On 17.03.2009 23:27, Carl-Daniel Hailfinger wrote:
The Pistachio and DBM690T ACPI code uses MMCONFIG to access southbridge PCI config registers. This fails because we explicitly disable MMCONFIG accesses with disable_pcie_bar3(). The comments in the code state that coreboot is expected to reenable MMCONFIG, but that never happens.
This patch is a totally ugly workaround, but it fixes the ACPI code for me.
[...] Note that the broken version tries to access memory above 4 GB. The correct version accesses SATA_BAR5 instead.
I don't know the correct place to re-enable MMCONFIG access.
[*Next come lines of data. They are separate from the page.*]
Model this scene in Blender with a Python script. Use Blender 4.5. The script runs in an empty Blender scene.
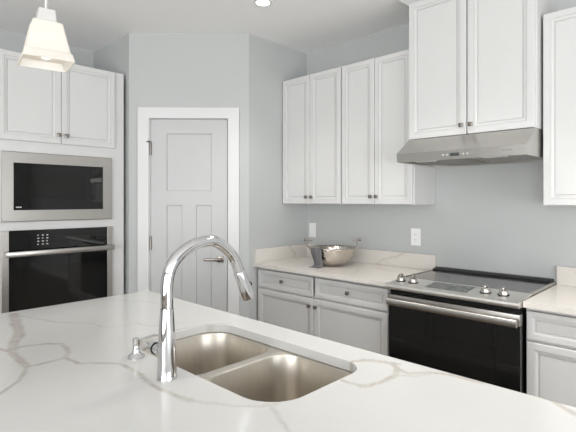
import bpy, bmesh, math, random
from mathutils import Vector, Matrix, noise

random.seed(7)
PI = math.pi
D = bpy.data
scene = bpy.context.scene
COL = scene.collection

# ------------------------------------------------------------------ camera
EYE = 1.42
YAW = math.radians(43.95)
cam_data = D.cameras.new('camera')
cam_data.sensor_fit = 'HORIZONTAL'
cam_data.sensor_width = 36.0
cam_data.lens = 453.0 * 36.0 / 576.0
cam_data.shift_y = -15.5 / 576.0
cam_data.clip_start = 0.02
camera = D.objects.new('camera', cam_data)
camera.location = (0, 0, EYE)
camera.rotation_euler = (PI / 2, 0, YAW)
COL.objects.link(camera)
scene.camera = camera

# ------------------------------------------------------------------ exposure and daylight
scene.view_settings.view_transform = 'Standard'
scene.view_settings.look = 'None'
scene.view_settings.gamma = 1.0
scene.view_settings.exposure = 0.06
scene.view_settings.use_curve_mapping = False

world = D.worlds.new('daylight_sky')
scene.world = world
world.use_nodes = True
wn = world.node_tree.nodes
wn['Background'].inputs[0].default_value = (0.80, 0.90, 1.0, 1)
wn['Background'].inputs[1].default_value = 1.6


def area_light(name, loc, rot, sx, sy, power, color=(1, 1, 1)):
    l = D.lights.new(name, 'AREA')
    l.shape = 'RECTANGLE'
    l.size, l.size_y = sx, sy
    l.energy = power
    l.color = color
    o = D.objects.new(name, l)
    o.location = loc
    o.rotation_euler = rot
    COL.objects.link(o)
    return o


CEIL = 2.765
WX = 3.6          # inner face of the wall to the right of the camera
WY = -4.2         # inner face of the wall behind the camera
area_light('window_daylight_side', (WX - 0.06, 0.2, 1.05), (0, -PI / 2, PI), 1.6, 3.4, 104, (0.985, 0.995, 1.0))
area_light('window_daylight_rear', (0.9, WY + 0.06, 1.50), (PI / 2, 0, 0), 4.2, 1.8, 132, (0.985, 0.995, 1.0))
area_light('ceiling_fill_rear', (0.9, WY + 0.55, 0.55), (PI / 2 + math.radians(70), 0, 0), 4.2, 1.2, 140, (1.0, 0.995, 0.98))  # added upward fill that brightens the ceiling; no real source stands here


def ceiling_spot(x, y, power):
    """downward spot just under the ceiling"""
    l = D.lights.new('ceiling_spot', 'SPOT')
    l.energy = power
    l.spot_size = math.radians(100)
    l.spot_blend = 0.7
    l.shadow_soft_size = 0.16
    l.color = (1.0, 0.97, 0.93)
    o = D.objects.new('ceiling_spot', l)
    o.location = (x, y, CEIL - 0.03)
    COL.objects.link(o)


for lx, ly, pw in ((-2.25, 2.09, 30), (-1.20, 1.90, 74), (-0.20, 1.95, 62), (0.80, 1.90, 70)):  # recessed light's beam, then added aisle fill spots without fixtures
    ceiling_spot(lx, ly, pw)

# ------------------------------------------------------------------ materials


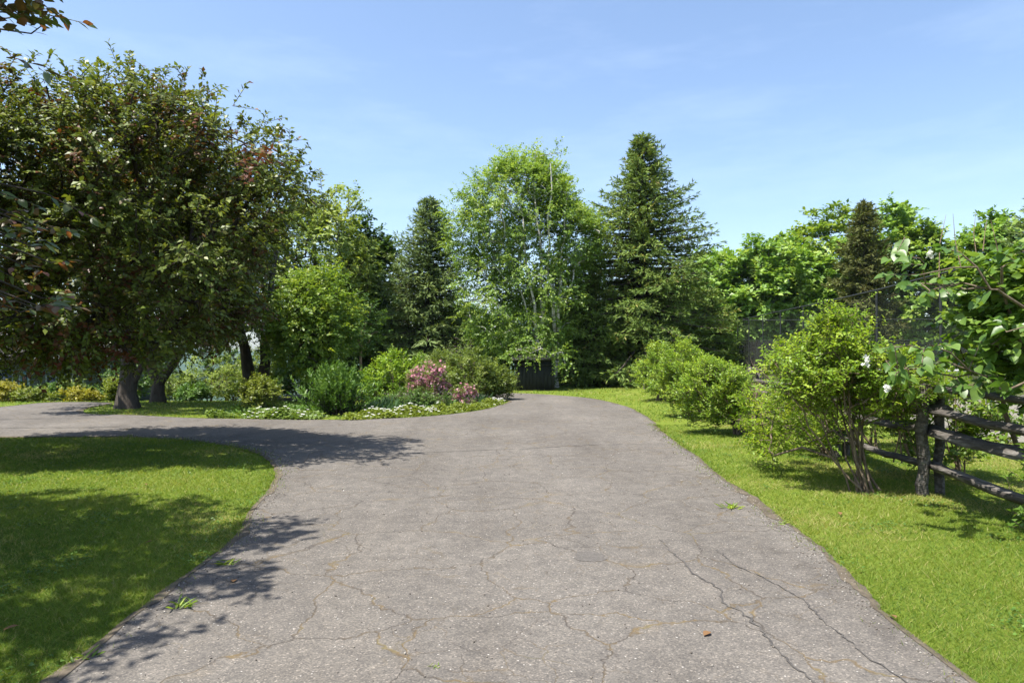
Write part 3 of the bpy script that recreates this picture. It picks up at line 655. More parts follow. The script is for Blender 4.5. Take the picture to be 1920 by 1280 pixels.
# pine, birch, spruces in the centre
conifer('white_pine', 'tall grey green conifer standing left of the birch', 'tree', None, at(806, 34), Z(372, 34) - hz(X(806, 34), 34), 3.9, M['pine'], M['bark'], 61, nbr=330, z0=0.5, prof=0.95, droop=0.30, upturn=0.35,
        card=(0.25, 0.052), twn=15, cn=11, irregular=0.3)
bb = at(1030, 31); x, y, z = bb; rg = np.random.default_rng(62)
stB = []
for (x0, x1, x2, top, r) in [(-0.3, -1.0, -1.5, 8.6, 0.12), (-0.22, -0.5, -0.8, 9.8, 0.13), (0.28, -0.1, 0.0, 9.8, 0.14), (0.36, 0.4, 0.7, 8.6, 0.11), (-0.1, -1.1, -1.8, 6.0, 0.08)]:
    stB.append(taper([(x+x0, y+rg.normal()*0.15, z-0.1), (x+x0*0.7+x1*0.3, y-0.5+rg.normal()*0.2, z+top*0.25), (x+x1, y-1.0+rg.normal()*0.3, z+top*0.6), (x+x2, y-0.6+rg.normal()*0.4, z+top)], r, 0.025, 1.2, 11, 0.05, rg))
broadleaf('birch_tree', 'tall white stemmed birch clump in the centre beside the dark shed', 'tree', None, bb, stB, (X(1008, 31), 31.3, 7.5), (3.75, 2.5, 4.4), 760, 10, 0.62, 11, 0.115, 0.082,
          M['birch'], M['bark_birch'], 63, shell=0.5, amp=0.25, up=0.3, droop=0.18, extra=[(X(950, 31), 31, Z(290, 31)), (X(1005, 31), 31, Z(280, 31)), (X(1050, 31), 31, Z(285, 31)), (X(880, 31), 31, Z(370, 31)), (X(860, 31), 31, Z(470, 31)), (X(868, 31), 31, Z(520, 31))] + list(map(tuple, lobed(np.random.default_rng(77), 140, (X(985, 30.4), 30.4, 2.9), (2.9, 1.9, 2.3), 0.6, 12, 0.3, 1.0))) + [(X(p_, 28.3), 28.3, z_) for p_, z_ in ((955, 1.5), (975, 1.7), (995, 1.55), (1015, 1.75), (1035, 1.5), (1055, 1.6), (985, 2.1), (1025, 2.2), (1060, 1.1))],
          zmin=0.9, tip=0.014, ldroop=0.3, keep=lambda C: ~((C[:, 1] < 31.0) & (proj(C)[0] > 945) & (proj(C)[0] < 1085) & (proj(C)[1] > 335) & (proj(C)[1] < 610) & (np.sin(C[:, 0]*37 + C[:, 2]*53) < -0.3)))
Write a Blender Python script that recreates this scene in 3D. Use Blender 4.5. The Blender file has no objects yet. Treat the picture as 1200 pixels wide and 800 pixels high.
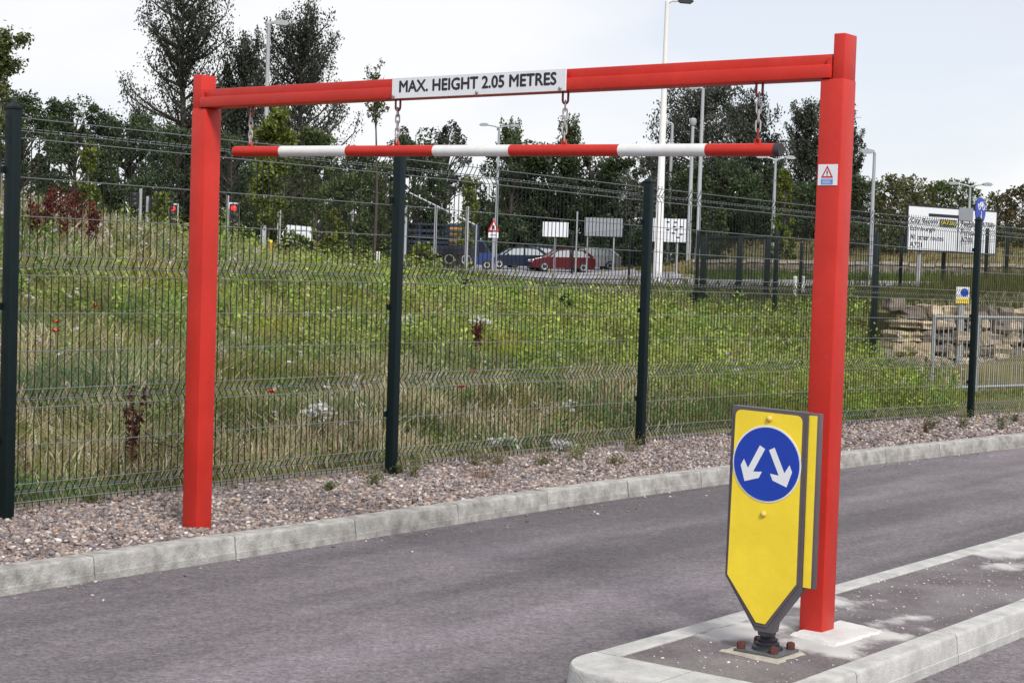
import bpy, bmesh, math, random
import numpy as np
from mathutils import Vector, Matrix

random.seed(7)
rng = np.random.default_rng(11)
R = math.radians
scene = bpy.context.scene
COL = scene.collection

# ------------------------------------------------------------------ camera
CAM_Z = 1.55
PITCH, ROLL = R(2.43), R(1.83)
FPX = 1993.0                                   # focal length in pixels of a 1200 px wide picture
cam_data = bpy.data.cameras.new('camera')
cam_data.sensor_width = 36.0
cam_data.lens = 36.0 * FPX / 1200.0
cam_data.clip_start = 0.05
cam_data.clip_end = 3000.0
cam = bpy.data.objects.new('camera', cam_data)
COL.objects.link(cam)
CAM_ROT = Matrix.Rotation(math.pi / 2 - PITCH, 3, 'X') @ Matrix.Rotation(ROLL, 3, 'Z')
cam.matrix_world = Matrix.Translation((0, 0, CAM_Z)) @ CAM_ROT.to_4x4()
scene.camera = cam

# ------------------------------------------------------------------ sky and sun (bright, thinly overcast)
SUN_DIR = Vector((0.34, -0.86, 0.90)).normalized()       # towards the sun: right, behind the camera
world = bpy.data.worlds.new('World')
scene.world = world
world.use_nodes = True
wn, wl = world.node_tree.nodes, world.node_tree.links
wn.clear()
w_out = wn.new('ShaderNodeOutputWorld')
w_bg = wn.new('ShaderNodeBackground')
w_bg.inputs['Strength'].default_value = 0.10
w_sky = wn.new('ShaderNodeTexSky')
w_sky.sky_type = 'NISHITA'
w_sky.sun_disc = False
w_sky.sun_elevation = math.asin(SUN_DIR.z)
w_sky.sun_rotation = math.atan2(SUN_DIR.x, SUN_DIR.y)
w_sky.air_density = 1.0
w_sky.dust_density = 0.6
w_sky.ozone_density = 1.0
w_tc = wn.new('ShaderNodeTexCoord')
w_map = wn.new('ShaderNodeMapping')
w_map.inputs['Scale'].default_value = (1.0, 1.0, 2.6)
w_map.inputs['Location'].default_value = (8.2, 0.4, 0.7)
w_noise = wn.new('ShaderNodeTexNoise')
w_noise.inputs['Scale'].default_value = 3.2
w_noise.inputs['Detail'].default_value = 5.0
w_noise.inputs['Roughness'].default_value = 0.5
w_ramp = wn.new('ShaderNodeValToRGB')
w_ramp.color_ramp.elements[0].position = 0.40
w_ramp.color_ramp.elements[0].color = (0.66, 0.66, 0.66, 1)
w_ramp.color_ramp.elements[1].position = 0.60
w_ramp.color_ramp.elements[1].color = (0.97, 0.97, 0.97, 1)
w_mix = wn.new('ShaderNodeMixRGB')
w_mix.inputs[2].default_value = (7.5, 7.5, 7.6, 1)       # lit cloud
wl.new(w_tc.outputs['Generated'], w_map.inputs['Vector'])
wl.new(w_map.outputs['Vector'], w_noise.inputs['Vector'])
wl.new(w_noise.outputs['Fac'], w_ramp.inputs['Fac'])
wl.new(w_ramp.outputs['Color'], w_mix.inputs[0])
w_veil = wn.new('ShaderNodeMixRGB')                        # clear sky seen through thin haze
w_veil.blend_type = 'MULTIPLY'
w_veil.inputs[0].default_value = 1.0
w_veil.inputs[2].default_value = (0.73, 0.76, 0.90, 1)
wl.new(w_sky.outputs['Color'], w_veil.inputs[1])
wl.new(w_veil.outputs[0], w_mix.inputs[1])
wl.new(w_mix.outputs['Color'], w_bg.inputs['Color'])
wl.new(w_bg.outputs['Background'], w_out.inputs['Surface'])

sun_data = bpy.data.lights.new('sun', 'SUN')
sun_data.energy = 2.8
sun_data.angle = R(14)
sun_data.color = (1.0, 0.95, 0.88)
sun = bpy.data.objects.new('sun', sun_data)
COL.objects.link(sun)
sun.rotation_euler = SUN_DIR.to_track_quat('Z', 'Y').to_euler()
sun.location = (12, -8, 30)

vs = scene.view_settings
vs.view_transform = 'Standard'
vs.look = 'None'
vs.exposure = 0.42
vs.gamma = 1.0
vs.use_curve_mapping = False
scene.render.resolution_x, scene.render.resolution_y = 1024, 682
scene.cycles.max_bounces = 6
scene.cycles.transparent_max_bounces = 8

# ------------------------------------------------------------------ survey: the place has two main directions,
# s along the kerb and fence, t across the lane (both measured from below the camera, metres)
AZ = R(37.34)
DS = np.array([math.sin(AZ), math.cos(AZ), 0.0])
DT = np.array([-math.cos(AZ), math.sin(AZ), 0.0])
UP = np.array([0, 0, 1.0])
CAMP = np.array([0, 0, CAM_Z])
CR = np.array(CAM_ROT)


def W(s, t, z):
    return DS * s + DT * t + UP * z


def ray(px, py):
    return CR @ np.array([px - 600.0, 400.0 - py, -FPX])


def at(px, py, Y):                 # the point of the place at forward distance Y that the survey picture shows at px, py
    r = ray(px, py)
    return CAMP + r * (Y / r[1])


def onz(px, py, z):
    r = ray(px, py)
    return CAMP + r * ((z - CAM_Z) / r[2])


def ont(px, py, t0):
    r = ray(px, py)
    return CAMP + r * ((t0 - CAMP @ DT) / (r @ DT))


# ------------------------------------------------------------------ materials
MATS = {}


def mat(name, color, rough=0.6, metal=0.0, var=0.0, scale=20.0, bump=0.0, bscale=80.0, spec=0.5, color2=None, coord='Object'):
    if name in MATS:
        return MATS[name]
    m = bpy.data.materials.new(name)
    m.use_nodes = True
    n, l = m.node_tree.nodes, m.node_tree.links
    b = n['Principled BSDF']
    b.inputs['Roughness'].default_value = rough
    b.inputs['Metallic'].default_value = metal
    b.inputs['Specular IOR Level'].default_value = spec
    b.inputs['Base Color'].default_value = (*color, 1)
    tc = None
    if var > 0 or color2 or bump > 0:
        tc = n.new('ShaderNodeTexCoord')
    if var > 0 or color2:
        no = n.new('ShaderNodeTexNoise')
        no.inputs['Scale'].default_value = scale
        no.inputs['Detail'].default_value = 6
        no.inputs['Roughness'].default_value = 0.65
        l.new(tc.outputs[coord], no.inputs['Vector'])
        rp = n.new('ShaderNodeValToRGB')
        rp.color_ramp.elements[0].position = 0.3
        rp.color_ramp.elements[1].position = 0.7
        c2 = color2 if color2 else color
        rp.color_ramp.elements[0].color = (*[c * (1 - var) for c in color], 1)
        rp.color_ramp.elements[1].color = (*[min(1, c * (1 + var)) for c in c2], 1)
        l.new(no.outputs['Fac'], rp.inputs['Fac'])
        l.new(rp.outputs['Color'], b.inputs['Base Color'])
    if bump > 0:
        nb = n.new('ShaderNodeTexNoise')
        nb.inputs['Scale'].default_value = bscale
        nb.inputs['Detail'].default_value = 4
        l.new(tc.outputs[coord], nb.inputs['Vector'])
        bp = n.new('ShaderNodeBump')
        bp.inputs['Strength'].default_value = bump
        bp.inputs['Distance'].default_value = 0.01
        l.new(nb.outputs['Fac'], bp.inputs['Height'])
        l.new(bp.outputs['Normal'], b.inputs['Normal'])
    MATS[name] = m
    return m


def attr_mat(name, rough=0.6, transl=0.0, spec=0.3, gain=1.0):
    """colour of each leaf, blade or pebble from its own colour attribute"""
    m = bpy.data.materials.new(name)
    m.use_nodes = True
    n, l = m.node_tree.nodes, m.node_tree.links
    b = n['Principled BSDF']
    b.inputs['Roughness'].default_value = rough
    b.inputs['Specular IOR Level'].default_value = spec
    a = n.new('ShaderNodeVertexColor')
    a.layer_name = 'Col'
    l.new(a.outputs['Color'], b.inputs['Base Color'])
    if transl > 0:
        t = n.new('ShaderNodeBsdfTranslucent')
        l.new(a.outputs['Color'], t.inputs['Color'])
        mx = n.new('ShaderNodeMixShader')
        mx.inputs['Fac'].default_value = transl
        l.new(b.outputs['BSDF'], mx.inputs[1])
        l.new(t.outputs['BSDF'], mx.inputs[2])
        l.new(mx.outputs['Shader'], n['Material Output'].inputs['Surface'])
    MATS[name] = m
    return m


M_LEAF = attr_mat('leaf', 0.55, 0.38, 0.35)
M_GRASS = attr_mat('grass_blade', 0.6, 0.42, 0.25)
M_PEBBLE = attr_mat('pebble', 0.75, 0.0, 0.35)

# ------------------------------------------------------------------ object helpers
ROOTLOC = {}


def tag(o, label=None, cat=None, group=None, kind=None):
    if label:
        o['label'] = label
    if cat:
        o['category'] = cat
    if group:
        o['group'] = group
    if kind:
        o['kind'] = kind
    return o


def thing(name, loc, label, cat, group=None, kind=None):
    o = bpy.data.objects.new(name, None)
    o.empty_display_size = 0.2
    COL.objects.link(o)
    o.location = tuple(loc)
    ROOTLOC[o.name] = np.array(loc, float)
    return tag(o, label, cat, group, kind)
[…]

Signed-off-by: Carl-Daniel Hailfinger c-d.hailfinger.devel.2006@gmx.net
Surprise! It seems this patch has serious WTF style side effects: - It will cause the onboard ethernet to fail (no MAC address, still unresponsive even after manually setting the MAC address). Unexplained PCI config changes are: Cache line size 64->32 bytes, MaxReadReq 4096->512 bytes. - It will change the PCI subsystem ID of some devices. Surprisingly, the subsystem IDs are strange without the patch, so this is a fix, but my earliest successful boots with coreboot were correct as well. Needs to be investigated further.
How do I dump the PCI config space of all available devices directly before passing control to the payload? dump_pci_devices() uses the early PCI functions (device_t is u32) and is thus not suitable for code compiled with device_t = struct device *.